We writers are always looking for inspiration and ways to make the writing come easier. Maybe we should just accept that even brilliant writers like Ernest Hemingway struggled.
Here are five quotes from the book Ernest Hemingway on Writing, edited by Larry Phillips.
- “There’s no rule on how it is to write … Sometimes it comes easily and perfectly. Sometimes it is like drilling rock and then blasting it out with charges.”
- “After a book, I am emotionally exhausted. If you are not, you have not transferred the emotion completely to the reader. Anyway, that is the way it works for me.”
- “Have been work(ing) very hard on this book. She pretty near over. All that remains now is to perform the unperformable miracle you have to always do at the end.”
This next one is from Hemingway’s speech accepting the Nobel Peace Prize in 1954.
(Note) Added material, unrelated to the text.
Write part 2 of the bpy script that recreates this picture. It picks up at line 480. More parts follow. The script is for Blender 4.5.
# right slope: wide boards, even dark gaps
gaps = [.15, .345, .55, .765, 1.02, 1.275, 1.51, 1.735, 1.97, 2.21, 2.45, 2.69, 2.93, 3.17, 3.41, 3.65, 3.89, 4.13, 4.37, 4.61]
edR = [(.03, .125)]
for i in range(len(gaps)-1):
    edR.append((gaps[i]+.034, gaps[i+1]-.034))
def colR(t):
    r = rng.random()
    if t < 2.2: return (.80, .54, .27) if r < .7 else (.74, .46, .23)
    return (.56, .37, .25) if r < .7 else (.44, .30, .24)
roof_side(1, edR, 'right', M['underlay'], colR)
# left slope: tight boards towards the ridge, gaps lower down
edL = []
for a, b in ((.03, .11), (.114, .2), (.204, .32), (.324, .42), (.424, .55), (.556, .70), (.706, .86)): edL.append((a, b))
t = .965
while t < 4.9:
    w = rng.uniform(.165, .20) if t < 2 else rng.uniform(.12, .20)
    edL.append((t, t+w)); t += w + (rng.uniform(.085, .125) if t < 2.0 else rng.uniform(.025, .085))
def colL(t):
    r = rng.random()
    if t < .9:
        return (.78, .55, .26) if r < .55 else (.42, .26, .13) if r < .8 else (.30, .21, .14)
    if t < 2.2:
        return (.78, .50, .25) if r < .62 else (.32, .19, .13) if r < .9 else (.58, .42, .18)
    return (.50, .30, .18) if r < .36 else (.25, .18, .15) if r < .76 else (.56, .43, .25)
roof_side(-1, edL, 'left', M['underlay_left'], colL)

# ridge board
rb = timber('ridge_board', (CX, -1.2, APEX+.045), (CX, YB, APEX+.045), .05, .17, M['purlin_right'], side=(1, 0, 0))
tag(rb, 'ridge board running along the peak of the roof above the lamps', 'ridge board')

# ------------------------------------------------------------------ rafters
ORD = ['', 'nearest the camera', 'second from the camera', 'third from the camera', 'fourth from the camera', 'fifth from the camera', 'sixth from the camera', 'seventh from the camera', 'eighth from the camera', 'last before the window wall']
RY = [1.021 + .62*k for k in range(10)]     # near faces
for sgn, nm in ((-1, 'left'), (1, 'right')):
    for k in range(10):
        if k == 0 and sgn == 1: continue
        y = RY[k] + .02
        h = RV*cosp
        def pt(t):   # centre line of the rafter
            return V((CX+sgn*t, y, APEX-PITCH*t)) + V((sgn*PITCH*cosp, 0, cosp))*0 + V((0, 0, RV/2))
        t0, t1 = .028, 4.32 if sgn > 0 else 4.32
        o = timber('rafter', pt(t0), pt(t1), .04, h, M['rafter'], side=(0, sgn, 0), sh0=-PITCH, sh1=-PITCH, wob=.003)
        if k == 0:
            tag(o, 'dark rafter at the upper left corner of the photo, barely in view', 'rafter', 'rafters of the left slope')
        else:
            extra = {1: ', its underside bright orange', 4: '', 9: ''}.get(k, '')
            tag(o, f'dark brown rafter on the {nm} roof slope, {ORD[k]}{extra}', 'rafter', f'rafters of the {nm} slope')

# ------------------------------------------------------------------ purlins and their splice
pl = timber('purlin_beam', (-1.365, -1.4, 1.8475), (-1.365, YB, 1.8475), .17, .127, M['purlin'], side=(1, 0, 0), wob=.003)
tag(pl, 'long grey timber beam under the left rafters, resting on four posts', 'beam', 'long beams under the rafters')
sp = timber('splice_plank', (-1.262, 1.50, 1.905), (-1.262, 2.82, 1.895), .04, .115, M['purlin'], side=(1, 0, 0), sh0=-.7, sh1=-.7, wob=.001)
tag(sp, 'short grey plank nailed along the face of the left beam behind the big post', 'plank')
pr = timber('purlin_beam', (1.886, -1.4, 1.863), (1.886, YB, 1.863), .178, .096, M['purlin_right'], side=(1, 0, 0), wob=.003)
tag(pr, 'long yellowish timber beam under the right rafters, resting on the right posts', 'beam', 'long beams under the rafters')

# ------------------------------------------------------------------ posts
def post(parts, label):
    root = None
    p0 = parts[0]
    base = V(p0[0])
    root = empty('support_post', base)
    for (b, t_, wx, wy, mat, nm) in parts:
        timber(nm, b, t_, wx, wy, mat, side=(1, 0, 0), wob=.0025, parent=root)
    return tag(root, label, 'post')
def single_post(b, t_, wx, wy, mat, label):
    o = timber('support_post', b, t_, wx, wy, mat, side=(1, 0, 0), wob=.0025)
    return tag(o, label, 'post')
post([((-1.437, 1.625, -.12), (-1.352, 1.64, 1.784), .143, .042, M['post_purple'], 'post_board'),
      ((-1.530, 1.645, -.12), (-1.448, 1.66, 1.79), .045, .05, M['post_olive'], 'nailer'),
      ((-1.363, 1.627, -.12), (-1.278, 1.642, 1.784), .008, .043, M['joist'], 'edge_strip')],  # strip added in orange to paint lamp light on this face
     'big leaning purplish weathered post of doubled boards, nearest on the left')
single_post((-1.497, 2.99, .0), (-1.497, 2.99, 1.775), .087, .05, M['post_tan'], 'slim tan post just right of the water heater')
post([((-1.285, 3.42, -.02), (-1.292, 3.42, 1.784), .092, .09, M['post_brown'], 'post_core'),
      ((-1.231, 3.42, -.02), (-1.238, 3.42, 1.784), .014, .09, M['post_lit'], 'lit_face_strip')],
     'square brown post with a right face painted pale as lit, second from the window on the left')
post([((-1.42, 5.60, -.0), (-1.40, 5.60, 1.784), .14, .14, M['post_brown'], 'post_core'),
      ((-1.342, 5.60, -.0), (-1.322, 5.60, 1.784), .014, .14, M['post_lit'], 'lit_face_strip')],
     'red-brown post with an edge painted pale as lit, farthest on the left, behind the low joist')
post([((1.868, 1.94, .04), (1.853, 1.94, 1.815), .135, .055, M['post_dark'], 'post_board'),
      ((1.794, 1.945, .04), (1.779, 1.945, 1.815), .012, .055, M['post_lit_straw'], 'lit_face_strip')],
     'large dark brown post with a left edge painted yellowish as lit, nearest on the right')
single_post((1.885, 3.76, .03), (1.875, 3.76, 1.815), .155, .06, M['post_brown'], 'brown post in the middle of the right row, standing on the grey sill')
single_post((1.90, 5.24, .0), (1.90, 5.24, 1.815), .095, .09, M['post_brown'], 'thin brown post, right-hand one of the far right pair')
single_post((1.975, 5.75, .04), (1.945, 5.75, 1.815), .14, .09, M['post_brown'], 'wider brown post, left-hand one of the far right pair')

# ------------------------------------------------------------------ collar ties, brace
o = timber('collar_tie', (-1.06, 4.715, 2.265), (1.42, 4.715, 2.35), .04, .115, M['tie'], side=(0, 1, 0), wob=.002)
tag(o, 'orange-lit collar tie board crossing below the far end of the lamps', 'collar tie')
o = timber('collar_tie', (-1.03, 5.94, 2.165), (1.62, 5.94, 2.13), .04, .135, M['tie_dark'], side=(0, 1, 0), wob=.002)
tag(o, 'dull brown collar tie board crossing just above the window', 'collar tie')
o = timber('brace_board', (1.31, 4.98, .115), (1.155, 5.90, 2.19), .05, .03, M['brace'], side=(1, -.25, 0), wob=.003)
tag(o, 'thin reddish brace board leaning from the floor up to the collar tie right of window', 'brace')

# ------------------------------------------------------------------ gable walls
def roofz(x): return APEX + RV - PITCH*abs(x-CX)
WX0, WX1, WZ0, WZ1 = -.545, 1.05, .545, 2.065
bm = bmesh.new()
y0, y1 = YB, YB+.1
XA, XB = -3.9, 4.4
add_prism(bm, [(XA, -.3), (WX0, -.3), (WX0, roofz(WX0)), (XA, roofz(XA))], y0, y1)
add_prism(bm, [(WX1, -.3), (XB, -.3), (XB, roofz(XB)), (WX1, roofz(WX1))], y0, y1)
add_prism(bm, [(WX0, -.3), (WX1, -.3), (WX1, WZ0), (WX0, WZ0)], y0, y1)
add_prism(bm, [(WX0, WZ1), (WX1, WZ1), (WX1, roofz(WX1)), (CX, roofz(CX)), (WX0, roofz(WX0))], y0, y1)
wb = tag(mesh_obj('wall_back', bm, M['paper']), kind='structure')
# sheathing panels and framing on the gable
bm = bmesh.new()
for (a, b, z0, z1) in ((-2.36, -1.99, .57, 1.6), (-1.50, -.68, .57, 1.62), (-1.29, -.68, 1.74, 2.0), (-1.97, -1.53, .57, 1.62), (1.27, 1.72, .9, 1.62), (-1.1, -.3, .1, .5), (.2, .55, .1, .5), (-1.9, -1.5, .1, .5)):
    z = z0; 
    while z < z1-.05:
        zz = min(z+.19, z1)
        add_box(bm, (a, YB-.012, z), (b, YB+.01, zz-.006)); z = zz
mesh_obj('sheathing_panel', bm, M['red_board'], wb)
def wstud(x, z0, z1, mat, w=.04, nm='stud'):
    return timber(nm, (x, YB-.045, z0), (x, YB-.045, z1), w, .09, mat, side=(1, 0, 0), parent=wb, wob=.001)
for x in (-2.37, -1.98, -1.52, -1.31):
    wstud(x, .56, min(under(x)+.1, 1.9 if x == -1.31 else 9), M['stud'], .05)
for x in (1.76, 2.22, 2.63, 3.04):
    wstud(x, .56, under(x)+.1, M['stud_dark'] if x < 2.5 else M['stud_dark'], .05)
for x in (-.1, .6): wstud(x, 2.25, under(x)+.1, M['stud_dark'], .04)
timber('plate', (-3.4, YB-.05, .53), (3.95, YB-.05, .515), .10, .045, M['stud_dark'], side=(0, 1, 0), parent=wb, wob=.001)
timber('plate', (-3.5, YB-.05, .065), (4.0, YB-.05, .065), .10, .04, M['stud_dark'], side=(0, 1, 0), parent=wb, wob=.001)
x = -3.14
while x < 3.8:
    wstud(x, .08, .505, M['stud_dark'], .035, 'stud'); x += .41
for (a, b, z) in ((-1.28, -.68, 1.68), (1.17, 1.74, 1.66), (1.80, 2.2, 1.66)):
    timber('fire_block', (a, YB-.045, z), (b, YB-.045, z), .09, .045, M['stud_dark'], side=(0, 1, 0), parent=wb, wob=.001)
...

- “Writing, at its best, is a lonely life. Organizations for writers palliate the writer’s loneliness but I doubt if they improve his writing. He grows in public stature as he sheds his loneliness and often his work deteriorates. For he does his work alone and if he is a good enough writer he must face eternity or the lack of it, each day.”
For when you are struggling for the right word:
- “Actually if a writer needs a dictionary, he should not write. He should have read the dictionary at least three times from beginning to end and then have loaned it to someone who needs. There are only certain words which are valid and similies (bring me my dictionary) are like defective ammunition (the lowest thing I can think of at this time).”
Do you have a favorite quote on writing?